My eyes are up here, buddy. Stop looking at my spaghetti sauce stain.
I’m not sure why people limit themselves to snapping wishbones when there are so many excellent human bones for breaking.
JUDGE: You’re going to a maximum-security prison.
ME: Good, that makes me feel safe.
Breakfast: 200 calories
Lunch: 500 calories
Dinner: 800 calories
Snack before bed: 15,000 calories
HER: I’m an animal activist.
ME: [trying to impress] My dog does 100 push-ups a day.
My OnlyFans is just me loading the dishwasher correctly.
A woman was charged with stalking after sending 65,000 text messages.
Which one of you was it?
When you break-up with someone by telling them “You’re too good for me”, they usually know it’s just a cop-out.
But in our case, I think, deep down, the Dalai Lama knew I was right.
Always carry a potato wrapped in foil to a party.

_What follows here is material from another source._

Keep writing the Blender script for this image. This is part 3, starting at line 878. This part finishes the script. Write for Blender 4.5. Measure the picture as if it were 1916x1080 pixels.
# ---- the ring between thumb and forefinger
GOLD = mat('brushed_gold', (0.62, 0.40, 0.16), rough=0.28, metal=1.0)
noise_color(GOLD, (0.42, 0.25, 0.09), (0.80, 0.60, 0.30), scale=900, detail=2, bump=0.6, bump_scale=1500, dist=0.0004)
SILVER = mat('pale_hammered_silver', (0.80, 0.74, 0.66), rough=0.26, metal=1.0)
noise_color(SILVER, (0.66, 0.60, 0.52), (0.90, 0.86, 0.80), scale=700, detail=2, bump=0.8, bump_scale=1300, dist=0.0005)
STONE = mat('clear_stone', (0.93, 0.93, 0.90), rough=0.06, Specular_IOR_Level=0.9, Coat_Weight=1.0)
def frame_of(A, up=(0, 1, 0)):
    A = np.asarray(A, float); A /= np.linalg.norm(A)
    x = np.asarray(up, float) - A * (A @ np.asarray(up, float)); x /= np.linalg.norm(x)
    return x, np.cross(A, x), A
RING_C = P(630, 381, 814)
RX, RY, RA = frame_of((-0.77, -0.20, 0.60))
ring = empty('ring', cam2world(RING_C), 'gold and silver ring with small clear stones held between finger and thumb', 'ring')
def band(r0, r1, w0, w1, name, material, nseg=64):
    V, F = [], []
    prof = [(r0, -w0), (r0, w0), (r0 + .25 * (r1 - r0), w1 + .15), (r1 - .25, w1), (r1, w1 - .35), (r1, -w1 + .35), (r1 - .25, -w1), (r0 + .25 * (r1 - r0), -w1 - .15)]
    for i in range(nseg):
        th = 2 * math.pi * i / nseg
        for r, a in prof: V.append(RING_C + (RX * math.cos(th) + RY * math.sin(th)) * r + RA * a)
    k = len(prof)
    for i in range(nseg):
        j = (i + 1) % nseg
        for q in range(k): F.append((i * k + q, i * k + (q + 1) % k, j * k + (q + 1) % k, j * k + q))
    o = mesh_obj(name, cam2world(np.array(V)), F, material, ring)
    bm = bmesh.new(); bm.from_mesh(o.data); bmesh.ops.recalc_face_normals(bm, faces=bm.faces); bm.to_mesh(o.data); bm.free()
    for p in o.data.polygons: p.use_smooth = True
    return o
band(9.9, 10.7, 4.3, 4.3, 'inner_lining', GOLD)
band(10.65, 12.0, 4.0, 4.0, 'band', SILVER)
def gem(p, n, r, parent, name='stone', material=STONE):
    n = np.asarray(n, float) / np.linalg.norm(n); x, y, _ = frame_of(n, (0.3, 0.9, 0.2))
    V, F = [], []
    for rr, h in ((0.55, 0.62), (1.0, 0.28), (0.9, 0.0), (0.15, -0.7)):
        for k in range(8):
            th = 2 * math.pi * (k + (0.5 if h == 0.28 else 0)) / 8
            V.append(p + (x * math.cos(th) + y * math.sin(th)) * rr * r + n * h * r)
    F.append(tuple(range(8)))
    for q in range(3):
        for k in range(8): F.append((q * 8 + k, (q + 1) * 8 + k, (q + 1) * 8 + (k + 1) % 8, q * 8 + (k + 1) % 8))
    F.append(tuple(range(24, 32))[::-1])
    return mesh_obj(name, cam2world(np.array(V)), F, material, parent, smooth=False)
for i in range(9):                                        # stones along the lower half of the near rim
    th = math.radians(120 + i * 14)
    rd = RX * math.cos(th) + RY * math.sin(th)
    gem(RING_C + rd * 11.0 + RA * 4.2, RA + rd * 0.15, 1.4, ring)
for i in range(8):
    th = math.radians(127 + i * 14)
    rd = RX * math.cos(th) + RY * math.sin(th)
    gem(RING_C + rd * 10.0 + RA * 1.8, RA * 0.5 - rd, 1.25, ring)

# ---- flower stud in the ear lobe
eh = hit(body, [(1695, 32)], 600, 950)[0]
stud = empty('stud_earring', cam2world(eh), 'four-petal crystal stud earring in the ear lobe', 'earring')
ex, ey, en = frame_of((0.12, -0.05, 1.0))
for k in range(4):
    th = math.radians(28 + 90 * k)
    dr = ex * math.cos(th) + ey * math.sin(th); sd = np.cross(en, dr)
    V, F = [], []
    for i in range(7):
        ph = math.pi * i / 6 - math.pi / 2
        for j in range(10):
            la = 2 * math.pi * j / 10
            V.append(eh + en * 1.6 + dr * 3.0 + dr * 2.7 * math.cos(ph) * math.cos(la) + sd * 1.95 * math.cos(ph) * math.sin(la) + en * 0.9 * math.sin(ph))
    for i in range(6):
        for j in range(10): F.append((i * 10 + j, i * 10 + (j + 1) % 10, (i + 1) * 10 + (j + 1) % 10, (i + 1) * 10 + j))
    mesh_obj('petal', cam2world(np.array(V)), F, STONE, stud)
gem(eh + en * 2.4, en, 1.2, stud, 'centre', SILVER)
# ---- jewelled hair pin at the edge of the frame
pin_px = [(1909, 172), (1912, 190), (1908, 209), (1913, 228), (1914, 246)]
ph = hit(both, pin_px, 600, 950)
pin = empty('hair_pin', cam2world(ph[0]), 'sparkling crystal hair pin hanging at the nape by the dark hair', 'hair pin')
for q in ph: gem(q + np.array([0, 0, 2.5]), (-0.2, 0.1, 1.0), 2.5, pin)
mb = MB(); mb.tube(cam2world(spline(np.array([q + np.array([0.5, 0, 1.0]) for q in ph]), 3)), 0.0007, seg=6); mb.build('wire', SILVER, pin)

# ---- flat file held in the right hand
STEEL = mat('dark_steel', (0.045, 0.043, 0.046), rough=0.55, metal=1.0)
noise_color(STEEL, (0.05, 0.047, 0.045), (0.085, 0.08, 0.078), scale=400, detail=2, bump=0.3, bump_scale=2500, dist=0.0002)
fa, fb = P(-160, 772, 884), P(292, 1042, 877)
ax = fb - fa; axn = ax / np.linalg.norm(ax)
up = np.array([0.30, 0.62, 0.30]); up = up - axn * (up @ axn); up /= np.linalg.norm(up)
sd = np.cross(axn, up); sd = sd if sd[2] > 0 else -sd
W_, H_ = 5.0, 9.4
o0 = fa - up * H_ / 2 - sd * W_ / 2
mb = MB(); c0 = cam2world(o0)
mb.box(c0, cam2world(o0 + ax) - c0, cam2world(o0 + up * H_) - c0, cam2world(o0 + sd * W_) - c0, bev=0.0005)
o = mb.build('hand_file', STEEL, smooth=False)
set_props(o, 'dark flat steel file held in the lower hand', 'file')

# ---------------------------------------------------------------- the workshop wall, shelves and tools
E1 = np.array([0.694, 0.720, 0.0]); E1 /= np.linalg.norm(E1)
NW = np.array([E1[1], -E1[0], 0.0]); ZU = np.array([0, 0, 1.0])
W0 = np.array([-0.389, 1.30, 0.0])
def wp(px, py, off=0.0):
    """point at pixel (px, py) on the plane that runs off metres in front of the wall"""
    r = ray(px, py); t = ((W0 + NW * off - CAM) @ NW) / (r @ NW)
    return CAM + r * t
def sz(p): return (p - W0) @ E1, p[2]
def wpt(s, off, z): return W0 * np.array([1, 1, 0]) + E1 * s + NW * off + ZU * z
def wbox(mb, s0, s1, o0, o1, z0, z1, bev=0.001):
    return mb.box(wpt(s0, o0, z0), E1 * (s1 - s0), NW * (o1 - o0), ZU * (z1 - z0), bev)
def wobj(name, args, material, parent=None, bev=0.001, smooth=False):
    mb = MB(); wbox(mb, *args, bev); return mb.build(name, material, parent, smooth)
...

It’s a conversation starter: “Ever seen a lion’s egg?”
A conversation avoider: “Excuse me! Hot hot hot!”
A conversation ender: “Just got this cyst removed. Feel how heavy!”
Always carry a potato wrapped in foil to a party.
Whenever I see the words “horse-drawn carriage” I wonder if the horse’s artistic output was limited to means of transportation, or he also did cartoons.
My boys are gamers and I’m single
It’s like a race to see who can use the most batteries
I bought a keg and bagels today. That’s what kegel is, right?
“Do you want to hold my baby?”
Yeah nice try. You got yourself into this mess you hold your own damn baby.